◆ DIRECTIVE: Without including any images, repeat the data exactly.

+ + + +

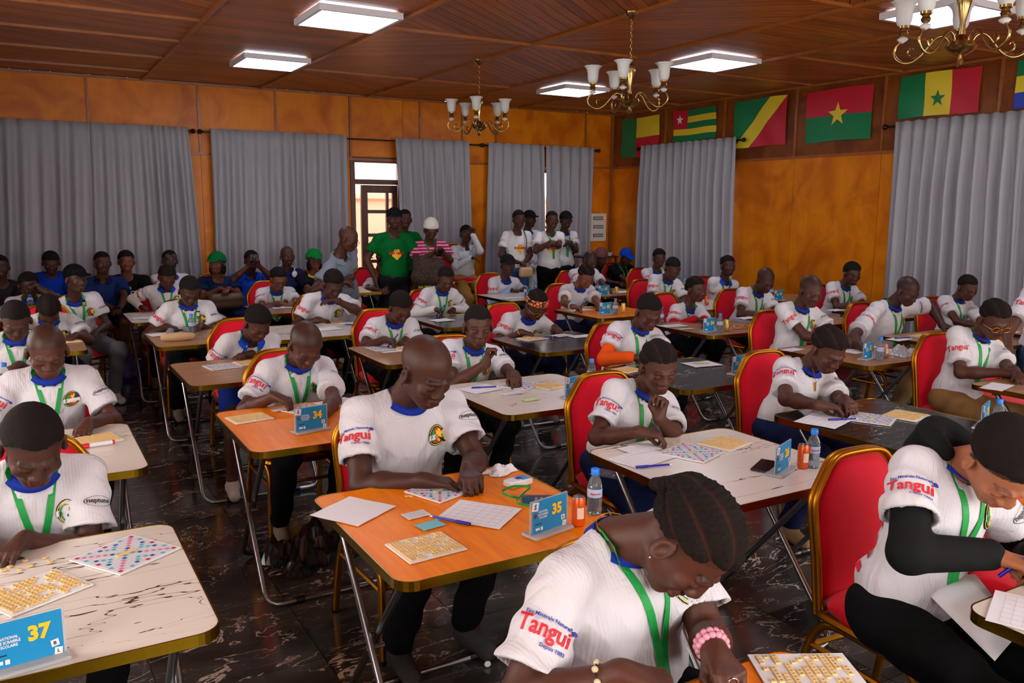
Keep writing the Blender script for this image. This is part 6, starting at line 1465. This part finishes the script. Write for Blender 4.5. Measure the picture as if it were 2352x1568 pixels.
def headphones(px, py, label):
    x, y = onz(px, py, TZ)[:2]; r = empty('headphones', (x, y, TZ+.03), .4, label, 'headphones'); P_ = [(.075*math.cos(a), .05*math.sin(a), .01) for a in np.linspace(0, math.pi, 14)]; m = MB(); m.tube(P_, .008, 8); m.build('headband', MATS['black plastic'], r, auto=1)
    for t in (-1, 1): m = MB(); m.lathe([(.001,-.012),(.034,-.012),(.038,0),(.030,.014),(.001,.014)], (0,0,0), 16); m.xf(roty(t*1.2), (t*.07,0,.008)); m.build('ear_cup', M('earcup grey', (120,122,128), .3), r, auto=.8)
headphones(410, 772, 'black and silver headphones on the brown table at the left')
def pouch(px, py):
    x, y = onz(px, py, TZ)[:2]; s_ = Sdf().cone((-.10,0,.028),(.10,0,.028),.026,.026,.02).ell((0,0,.03),(.11,.04,.03)); V, Q = s_.mesh(.008); o = np_mesh('beige_pouch', V, Q, M('beige felt', (196, 160, 120), .9)); o.location = (x, y, TZ); o.rotation_euler = (0,0,-.1); tag(o, 'soft beige pouch in front of the headphones', 'pouch')
pouch(410, 782)
tile_sheet(165, 784, .12, .12, 10, 'letter-tile sheet on the brown table at the far left', seed=7)
# white table with sticky note, etc.
b, c = word_board(1195, 885, .20, 28, 'word-game board on the table with the sticky note'); word_on(b, c, 4); tile_sheet(1262, 887, .17, .15, 16, 'letter-tile sheet beside the board, left of the next number card', seed=8)
paper(1105, 893, .22, .17, 12, 'white paper under the pen on the table with the sticky note'); paper(1175, 903, .13, .06, 6, 'narrow ruled sheet beside the board', (3, 3)); pen(1112, 889, 75, 'blue pen on the paper of the table with the sticky note')
paper(1217, 918, .09, .05, 4, 'pale green sticky note on the white table', name='sticky_note'); bpy.context.scene.collection.objects[-1].data.materials[0] = M('sticky green', (200, 226, 140), .8)
sign('27', 1322, 912, 12, 'blue number card half hidden by the gold chair, beside the sticky-note table'); bottle(1358, 885, 'water bottle behind the half hidden number card'); can(1380, 895, 'yellow can beside the half hidden number card', (222, 186, 60))
for i in range(3): letter_tile((*onz(1150+10*i, 876-i, TZ)[:2], TZ), .1, 'ELA'[i], 'beige tile lettered %s behind the board of the sticky-note table' % 'ELA'[i], 'row of tiles on the sticky-note table')
# black tables
tile_sheet(1440, 850, .17, .15, 14, 'letter-tile sheet by the orange sleeve on the black table', seed=9); paper(1612, 836, .22, .17, -6, 'white paper with a green note on the black table'); paper(1610, 833, .1, .06, -4, 'green sticky note on the white paper of the black table', name='sticky_note', z=TZ+.003); bpy.context.scene.collection.objects[-1].data.materials[0] = MATS['sticky green']
sign('28', 1698, 858, 14, 'number card behind the big empty chair back'); bottle(1734, 863, 'water bottle behind the gold chair back right of the black table')
paper(1892, 966, .24, .2, 18, 'printed sheet at the left corner of the black table of the pendant girl', (2, 5)); pen(1935, 963, 68, 'blue pen between sheet and board on the black table')
b, c = word_board(2003, 962, .2, 26, 'word-game board on the black table of the pendant girl'); word_on(b, c, 4); tile_sheet(2080, 955, .19, .17, 14, 'letter-tile sheet beside the board on the black table', seed=10)
letter_tile((*onz(1933, 945, TZ)[:2], TZ), .2, 'M', 'single tile held between the fingers of the pendant girl', 'loose tile on the black table')
sign('25', 2262, 980, 20, 'blue number card beside the hooded boy head'); bottle(2290, 992, 'water bottle beside the hooded boy head'); 
tile_sheet(1222, 778, .2, .16, 8, 'letter-tile sheet on the black table of the orange headband', seed=11); paper(1290, 770, .16, .12, 10, 'white sheet under the hand on the headband table'); paper(1335, 772, .2, .12, 0, 'white sheets at the right side of the headband table'); pen(1248, 774, 75, 'blue pen beside the letter-tile sheet of the headband table')
paper(1015, 735, .2, .16, 8, 'white sheet under the hand of the writing small boy')
# 03, 02
sign('03', 1994, 824, 14, 'blue number card 03'); bottle(2020, 826, 'water bottle beside card 03'); can(2033, 820, 'pinkish can behind the bottle of card 03', (190, 120, 110)); paper(1962, 807, .18, .14, 6, 'white sheet behind card 03'); tile_sheet(1985, 797, .17, .12, 10, 'letter-tile sheet behind card 03', seed=12); paper(1820, 803, .18, .1, 8, 'white sheet at the left corner of the card 03 table', (1, 3))
crumpled('plastic_bag', 2068, 812, .26, .2, .06, 5, M('bag plastic', (214, 216, 220), .25, trans=.3), 'clear and white plastic bag on the table of card 03', 'bag', 10)
paper(2065, 779, .2, .12, 4, 'white sheet under the pen of the boy with stretched arms'); tile_sheet(2118, 772, .19, .14, 6, 'letter-tile sheet of the boy with stretched arms', seed=13); b, c = word_board(2150, 768, .15, 10, 'word-game board beyond the letter-tile sheet of the stretching boy'); pen(2073, 776, 75, 'blue pen on the sheet of the boy with stretched arms')
paper(2290, 888, .24, .12, 14, 'ruled sheet under the hand of the girl with gold glasses', (3, 4)); paper(2325, 762, .12, .1, 10, 'white sheet on the farthest right table')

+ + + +

◆ RESPONSE TO THIS TASK:
Keep writing the Blender script for this image. This is part 6, starting at line 1465. This part finishes the script. Write for Blender 4.5. Measure the picture as if it were 2352x1568 pixels.
def headphones(px, py, label):
    x, y = onz(px, py, TZ)[:2]; r = empty('headphones', (x, y, TZ+.03), .4, label, 'headphones'); P_ = [(.075*math.cos(a), .05*math.sin(a), .01) for a in np.linspace(0, math.pi, 14)]; m = MB(); m.tube(P_, .008, 8); m.build('headband', MATS['black plastic'], r, auto=1)
    for t in (-1, 1): m = MB(); m.lathe([(.001,-.012),(.034,-.012),(.038,0),(.030,.014),(.001,.014)], (0,0,0), 16); m.xf(roty(t*1.2), (t*.07,0,.008)); m.build('ear_cup', M('earcup grey', (120,122,128), .3), r, auto=.8)
headphones(410, 772, 'black and silver headphones on the brown table at the left')
def pouch(px, py):
    x, y = onz(px, py, TZ)[:2]; s_ = Sdf().cone((-.10,0,.028),(.10,0,.028),.026,.026,.02).ell((0,0,.03),(.11,.04,.03)); V, Q = s_.mesh(.008); o = np_mesh('beige_pouch', V, Q, M('beige felt', (196, 160, 120), .9)); o.location = (x, y, TZ); o.rotation_euler = (0,0,-.1); tag(o, 'soft beige pouch in front of the headphones', 'pouch')
pouch(410, 782)
tile_sheet(165, 784, .12, .12, 10, 'letter-tile sheet on the brown table at the far left', seed=7)
# white table with sticky note, etc.
b, c = word_board(1195, 885, .20, 28, 'word-game board on the table with the sticky note'); word_on(b, c, 4); tile_sheet(1262, 887, .17, .15, 16, 'letter-tile sheet beside the board, left of the next number card', seed=8)
paper(1105, 893, .22, .17, 12, 'white paper under the pen on the table with the sticky note'); paper(1175, 903, .13, .06, 6, 'narrow ruled sheet beside the board', (3, 3)); pen(1112, 889, 75, 'blue pen on the paper of the table with the sticky note')
paper(1217, 918, .09, .05, 4, 'pale green sticky note on the white table', name='sticky_note'); bpy.context.scene.collection.objects[-1].data.materials[0] = M('sticky green', (200, 226, 140), .8)
sign('27', 1322, 912, 12, 'blue number card half hidden by the gold chair, beside the sticky-note table'); bottle(1358, 885, 'water bottle behind the half hidden number card'); can(1380, 895, 'yellow can beside the half hidden number card', (222, 186, 60))
for i in range(3): letter_tile((*onz(1150+10*i, 876-i, TZ)[:2], TZ), .1, 'ELA'[i], 'beige tile lettered %s behind the board of the sticky-note table' % 'ELA'[i], 'row of tiles on the sticky-note table')
# black tables
tile_sheet(1440, 850, .17, .15, 14, 'letter-tile sheet by the orange sleeve on the black table', seed=9); paper(1612, 836, .22, .17, -6, 'white paper with a green note on the black table'); paper(1610, 833, .1, .06, -4, 'green sticky note on the white paper of the black table', name='sticky_note', z=TZ+.003); bpy.context.scene.collection.objects[-1].data.materials[0] = MATS['sticky green']
sign('28', 1698, 858, 14, 'number card behind the big empty chair back'); bottle(1734, 863, 'water bottle behind the gold chair back right of the black table')
paper(1892, 966, .24, .2, 18, 'printed sheet at the left corner of the black table of the pendant girl', (2, 5)); pen(1935, 963, 68, 'blue pen between sheet and board on the black table')
b, c = word_board(2003, 962, .2, 26, 'word-game board on the black table of the pendant girl'); word_on(b, c, 4); tile_sheet(2080, 955, .19, .17, 14, 'letter-tile sheet beside the board on the black table', seed=10)
letter_tile((*onz(1933, 945, TZ)[:2], TZ), .2, 'M', 'single tile held between the fingers of the pendant girl', 'loose tile on the black table')
sign('25', 2262, 980, 20, 'blue number card beside the hooded boy head'); bottle(2290, 992, 'water bottle beside the hooded boy head'); 
tile_sheet(1222, 778, .2, .16, 8, 'letter-tile sheet on the black table of the orange headband', seed=11); paper(1290, 770, .16, .12, 10, 'white sheet under the hand on the headband table'); paper(1335, 772, .2, .12, 0, 'white sheets at the right side of the headband table'); pen(1248, 774, 75, 'blue pen beside the letter-tile sheet of the headband table')
paper(1015, 735, .2, .16, 8, 'white sheet under the hand of the writing small boy')
# 03, 02
sign('03', 1994, 824, 14, 'blue number card 03'); bottle(2020, 826, 'water bottle beside card 03'); can(2033, 820, 'pinkish can behind the bottle of card 03', (190, 120, 110)); paper(1962, 807, .18, .14, 6, 'white sheet behind card 03'); tile_sheet(1985, 797, .17, .12, 10, 'letter-tile sheet behind card 03', seed=12); paper(1820, 803, .18, .1, 8, 'white sheet at the left corner of the card 03 table', (1, 3))
crumpled('plastic_bag', 2068, 812, .26, .2, .06, 5, M('bag plastic', (214, 216, 220), .25, trans=.3), 'clear and white plastic bag on the table of card 03', 'bag', 10)
paper(2065, 779, .2, .12, 4, 'white sheet under the pen of the boy with stretched arms'); tile_sheet(2118, 772, .19, .14, 6, 'letter-tile sheet of the boy with stretched arms', seed=13); b, c = word_board(2150, 768, .15, 10, 'word-game board beyond the letter-tile sheet of the stretching boy'); pen(2073, 776, 75, 'blue pen on the sheet of the boy with stretched arms')
paper(2290, 888, .24, .12, 14, 'ruled sheet under the hand of the girl with gold glasses', (3, 4)); paper(2325, 762, .12, .1, 10, 'white sheet on the farthest right table')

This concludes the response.